Laura Harbour, of Ranger, Texas, has been driving competitively since 2007. “My husband bought a Corvette, he had a very early mid-life crisis,” she said. “One of his co-workers did Autocross in a Porsche. Greg came out to spectate, he started racing at the next event.”

Her leap into behind the racing wheel took a bit longer. “I spectated for about three years.

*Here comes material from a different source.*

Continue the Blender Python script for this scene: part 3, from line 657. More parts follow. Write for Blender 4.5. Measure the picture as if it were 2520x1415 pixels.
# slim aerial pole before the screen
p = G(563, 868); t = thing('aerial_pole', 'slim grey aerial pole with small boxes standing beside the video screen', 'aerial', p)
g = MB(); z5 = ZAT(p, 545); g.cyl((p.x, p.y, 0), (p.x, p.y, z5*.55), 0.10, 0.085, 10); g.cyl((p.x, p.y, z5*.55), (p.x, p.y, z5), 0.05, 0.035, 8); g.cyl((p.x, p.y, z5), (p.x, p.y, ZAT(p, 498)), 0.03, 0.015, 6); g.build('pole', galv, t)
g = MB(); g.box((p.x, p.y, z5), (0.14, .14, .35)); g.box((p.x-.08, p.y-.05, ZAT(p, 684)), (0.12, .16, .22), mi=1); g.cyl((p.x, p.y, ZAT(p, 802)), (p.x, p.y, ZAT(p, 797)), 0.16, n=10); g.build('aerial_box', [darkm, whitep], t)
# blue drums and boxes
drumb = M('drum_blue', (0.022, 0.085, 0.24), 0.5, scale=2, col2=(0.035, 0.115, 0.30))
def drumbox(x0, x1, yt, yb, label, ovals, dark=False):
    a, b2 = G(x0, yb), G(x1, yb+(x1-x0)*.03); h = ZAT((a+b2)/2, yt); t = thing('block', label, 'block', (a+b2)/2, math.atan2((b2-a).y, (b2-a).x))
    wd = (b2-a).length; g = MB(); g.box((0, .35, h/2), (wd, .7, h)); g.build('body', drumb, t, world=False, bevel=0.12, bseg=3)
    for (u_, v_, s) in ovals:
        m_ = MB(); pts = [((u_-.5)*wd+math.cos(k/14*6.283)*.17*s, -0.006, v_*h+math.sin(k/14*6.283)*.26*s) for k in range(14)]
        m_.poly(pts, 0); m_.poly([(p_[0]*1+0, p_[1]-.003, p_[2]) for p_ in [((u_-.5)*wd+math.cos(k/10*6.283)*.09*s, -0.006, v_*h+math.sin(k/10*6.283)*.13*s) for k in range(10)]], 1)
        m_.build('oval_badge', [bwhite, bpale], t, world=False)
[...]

I didn’t think I’d be any good at this, I couldn’t even drive manual at the time,” she said.

Once she finally tried it, “I became more hooked than he is” — so much so that she was crowned Nationals winner in Street Touring Sport Ladies in 2010, driving a 1991 Mazda Miata.

She made her first trip to Nationals in 2008 and came back the winner in 2010, 2014, 2015 and 2016.

This day, running her Toyota Celica GTS, she recorded a top time of 46.06 seconds. “Here, one blazing-fast run matters more than consistency,” she said.

Harbour sidled up beside another driver and assessed her day’s performance.

“My last run, I had an awesome run going and I forgot to look ahead on the last corner,” she said, “and I tried to go outside that gate, and then I had to quick-yank the car back.”

The SASCA will escape the heat of August and next return to the River City Community Church course on Sept. 24.